- Problem statement -
Nothing but the lines from the top of the data to the line holding "return (k *" should be printed, word for word and both ends included; leave the pictures out.

- Source excerpt -
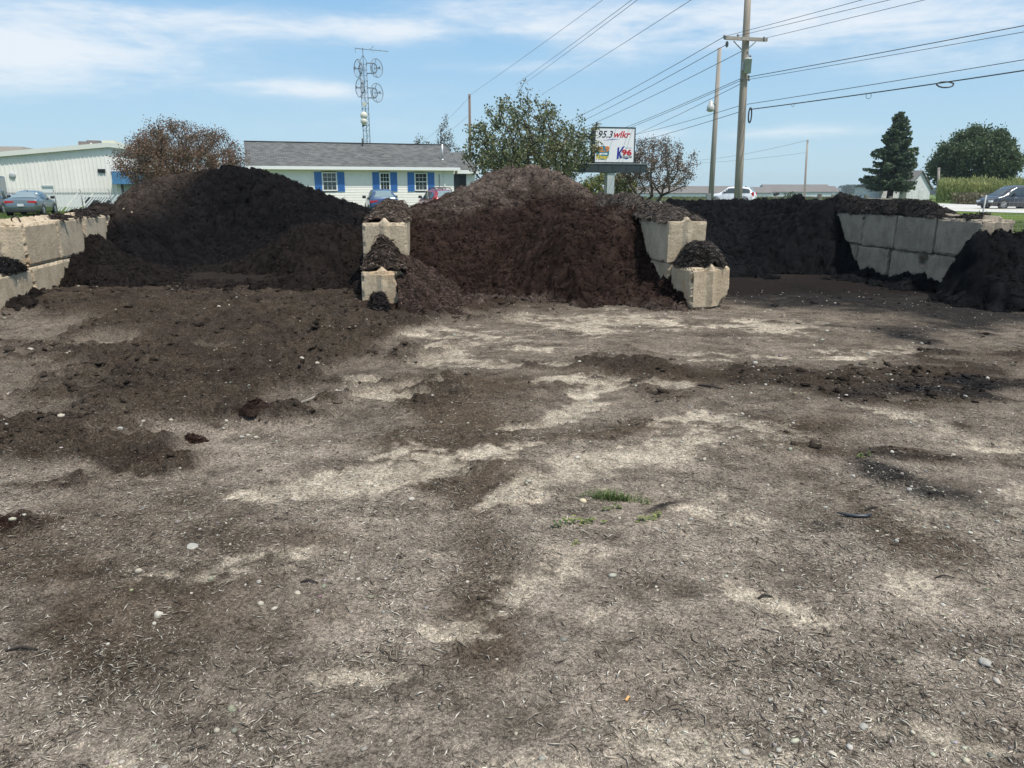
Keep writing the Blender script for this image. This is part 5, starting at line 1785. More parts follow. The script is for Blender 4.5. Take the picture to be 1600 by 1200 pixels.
def build_metal_building():
    O = P(178, 292, 68); O.z = 0
    t = thing('metal_building', 'long white ribbed metal building with low gable roof', 'building', O, ROT)
    ux, uy = math.cos(ROT), math.sin(ROT)

    def sx(px):
        k = KX(px)
        return (k * O.y - O.x) / (ux - k * uy)

    def zz(px, py):
        return P(px, py, O.y + sx(px) * uy).z
    zap = zz(178, 226); sl = (zap - zz(2, 241)) / (0 - sx(2))
    xl, xr = -22.0, 8.2
    dp = 26.0
    pale = mat('white_metal_wall', (.83, .79, .73), .45, var=.07, scale=1.0, stretch=(1, 1, .25))
    ztop = lambda x: zap - abs(x) * sl
    m = MB()
    x = xl
    prof = [(0, 0), (.10, 0), (.13, -.045), (.19, -.045), (.22, 0), (.32, 0)]
    px_, py_ = xl, 0
    pts = []
    while x < xr - .01:
        for (dx, dy) in prof[:-1]:
            if x + dx <= xr: pts.append((x + dx, dy))
        x += .32
    pts.append((xr, 0))
    dj = (sx(62.5), sx(80.5), zz(71, 291))
    for (a, b) in zip(pts[:-1], pts[1:]):
        mid = (a[0] + b[0]) / 2
        z0 = dj[2] if dj[0] < mid < dj[1] else 0.0
        m.quad((a[0], a[1], z0), (b[0], b[1], z0), (b[0], b[1], ztop(b[0])), (a[0], a[1], ztop(a[0])))
    for xx in (xl, xr):
        m.quad((xx, 0, 0), (xx, dp, 0), (xx, dp, ztop(xx)), (xx, 0, ztop(xx)))
    m.build('wall', pale, t)
    m = MB(); m.boxr(dj[0] + .01, dj[1] - .01, .05, .09, 0, dj[2] - .02)
    m.build('door', mat('white_door', (.78, .78, .76), .4), t)
    m = MB(); m.boxr(dj[0], dj[1], -.06, .09, dj[2], dj[2] + .08); m.build('door_header', mat('grey_trim', (.45, .46, .46), .4), t)
    rm = mat('metal_roof', (.62, .62, .57), .45, var=.1, scale=2)
    for (a, b) in ((xl - .3, 0), (0, xr + .3)):
        m = MB(); m.prism([(a, ztop(a) + .02), (b, ztop(b) + .02), (b, ztop(b) + .12), (a, ztop(a) + .12)], -.25, dp)
        m.build('roof', rm, t)
    m = MB()
    for (a, b) in ((xl - .3, 0), (0, xr + .3)):
        m.prism([(a, ztop(a) - .22), (b, ztop(b) - .22), (b, ztop(b) + .16), (a, ztop(a) + .16)], -.32, -.26)
    m.build('rake_trim', mat('cream_trim', (.66, .66, .60), .45), t)
    m = MB(); m.boxr(-.5, .5, .3, dp, zap + .12, zap + .36); m.build('ridge_vent', mat('cream_vent', (.62, .60, .46), .6), t)
    # roof unit, set back
    m = MB(); bx = sx(134) ; zb = ztop(bx)
    m.boxr(bx - .75, bx + .3, 3.0, 4.4, zb + .1, zb + .62); m.boxr(bx - .1, bx + .95, 3.1, 4.2, zb + .1, zb + .72)
    ru = m.build('roof_unit', mat('brown_unit', (.20, .17, .155), .6, var=.2), t)
    m = MB(); m.boxr(bx - .8, bx - .752, 3.1, 4.3, zb + .12, zb + .6); m.boxr(bx + .2, bx + .34, 2.95, 2.99, zb + .25, zb + .5); m.build('unit_panel', pale, ru)
    # awning box over the entrance
    a0, a1 = sx(178), sx(178) + 8.0
    zt, zb_ = zz(200, 268), zz(200, 288)
    m = MB(); m.boxr(a0, a1, -1.3, -.05, zb_, zt); m.build('awning', mat('blue_awning', (.07, .20, .37), .5, var=.15, scale=2), t, bevel=.02)
    m = MB(); m.boxr(sx(187), sx(191), -.09, -.05, 0, zb_); m.build('side_door', mat('dark_door', (.03, .035, .04), .4), t)
    m = MB(); m.boxr(sx(193), sx(228), -.10, -.05, 0, zb_ - .02); m.build('entrance_panel', mat('entrance_grey', (.42, .43, .42), .5), t)
    # vent, round fan
    xv = sx(160); zv = zz(160, 267)
    m = MB(); m.boxr(xv - .30, xv + .30, -.12, -.05, zv - .16, zv + .16)
    for i in range(4): m.box((xv, -.13, zv - .11 + i * .075), (.52, .03, .015))
    m.build('wall_vent', mat('dark_vent', (.035, .04, .042), .6), t)
    xv = sx(20); zv = zz(20, 274)
    m = MB(); m.lathe((xv, -.05, zv), (0, -1, 0), [(.24, 0), (.26, .04), (.20, .09), (.05, .10)], 18); m.build('round_fan', mat('fan_grey', (.42, .43, .43), .5), t, True)
    # low hipped part at the far left
    m = MB(); m.boxr(xl + 2, sx(12), 6, 20, ztop(-14), ztop(-14) + 1.5); m.build('rear_roof', mat('brown_roof', (.33, .29, .25), .7), t)


build_metal_building()


def build_far_buildings():
    # long farm sheds across the fields
    def shed(name, label, px0, px1, Y, yw, yr, yb, rot, depth=14.0, roofc=(.165, .148, .138)):
        O = P(px0, yb - 2, Y)
        ux, uy = math.cos(rot), math.sin(rot)
        k = KX(px1, 295)
        L = (k * O.y - O.x) / (ux - k * uy)
        t = thing(name, label, 'farm shed', O, rot, 'long farm sheds across the fields')
        hw = P(px0, yw, Y).z - O.z; hr = P(px0, yr, Y + depth / 2).z - O.z
        w = MB(); w.boxr(0, L, 0, depth, 0, hw); w.prism([(0, hw), (depth, hw), (depth / 2, hr - .1)], 0.0, L, 'x')
        w.build('wall', mat('far_white_wall', (.66, .67, .68), .7), t)
        for (a, b) in ((-.5, depth / 2), (depth + .5, depth / 2)):
            m = MB(); za = hw - .5 * (hr - hw) / (depth / 2) + .1
            m.quad((-.4, a, za), (L + .4, a, za), (L + .4, b, hr + .1), (-.4, b, hr + .1))
            m.quad((-.4, a, za - .2), (L + .4, a, za - .2), (L + .4, b, hr - .1), (-.4, b, hr - .1))
            m.build('roof', mat('far_roof', roofc, .85, var=.12, scale=.3), t)
        return t
    shed('farm_shed', 'long white farm shed with grey brown roof behind the small crab apple', 940, 1163, 400, 301.5, 291, 312, 0.0, 18)
    shed('farm_shed', 'low link shed between the two longer farm sheds', 1166, 1205, 404, 301, 292.5, 312, 0.0, 14)
    shed('farm_shed', 'long white farm shed with grey brown roof beside the lone far pole', 1198, 1302, 408, 299.5, 288.5, 312, 0.0, 18)
    shed('farm_shed', 'short lower end shed at the right end of the farm sheds', 1303, 1312, 412, 299.5, 291, 312, 0.0, 14)
    # small white barn under the spruce
    O = P(1418, 292, 100); O.z = 0
    rot = .42
    t = thing('barn', 'small weathered white barn half hidden by the spruce', 'barn', O, rot)
    wm = mat('weathered_white', (.68, .69, .68), .8, var=.30, scale=1.6, bump=.2, bscale=12, stretch=(1, 1, 6))
    L, Dp, ez, rz = 4.4, 6.0, 1.65, 3.75   # gable faces -y, ridge runs along y

    def gy(x): return rz - abs(x - L / 2) / (L / 2) * (rz - ez)
    m = MB()
    m.quad((0, 0, 0), (L, 0, 0), (L, 0, ez), (L / 2, 0, rz), (0, 0, ez)); m.quad((0, 0, 0), (0, Dp, 0), (0, Dp, ez), (0, 0, ez)); m.quad((L, 0, 0), (L, Dp, 0), (L, Dp, ez), (L, 0, ez)); m.quad((0, Dp, 0), (L, Dp, 0), (L, Dp, ez), (L / 2, Dp, rz), (0, Dp, ez))
    m.build('wall', wm, t)
    for s in (-1, 1):
        x0 = L / 2 + s * (L / 2 + .25); z0 = ez - .25 * (rz - ez) / (L / 2)
        m = MB(); m.quad((x0, -.25, z0 + .03), (L / 2, -.25, rz + .05), (L / 2, Dp + .2, rz + .05), (x0, Dp + .2, z0 + .03)); m.quad((x0, -.25, z0 - .07), (L / 2, -.25, rz - .05), (L / 2, Dp + .2, rz - .05), (x0, Dp + .2, z0 - .07)); m.quad((x0, -.25, z0 - .07), (L / 2, -.25, rz - .05), (L / 2, -.25, rz + .05), (x0, -.25, z0 + .03))
        m.build('roof', mat('barn_roof', (.17, .165, .155), .85, var=.2), t)
    m = MB(); m.boxr(2.3, 3.1, -.03, -.004, .05, 1.25); m.build('door', mat('barn_door', (.60, .61, .60), .8, var=.2, scale=5), t)
    m = MB(); m.boxr(-4.0, -.01, .8, 4.8, 0, 1.7); m.build('lean_to', wm, t)
    m = MB(); m.prism([(.55, 1.70), (5.0, 1.70), (2.8, 2.25)], -4.2, -.012, 'x'); m.build('lean_to_roof', mat('barn_roof', (.17, .165, .155), .85, var=.2), t)
    m = MB(); m.boxr(-2.6, -2.0, .765, .798, .7, 1.35); m.build('window', GLASS, t)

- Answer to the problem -
Keep writing the Blender script for this image. This is part 5, starting at line 1785. More parts follow. The script is for Blender 4.5. Take the picture to be 1600 by 1200 pixels.
def build_metal_building():
    O = P(178, 292, 68); O.z = 0
    t = thing('metal_building', 'long white ribbed metal building with low gable roof', 'building', O, ROT)
    ux, uy = math.cos(ROT), math.sin(ROT)

    def sx(px):
        k = KX(px)
        return (k * O.y - O.x) / (ux - k * uy)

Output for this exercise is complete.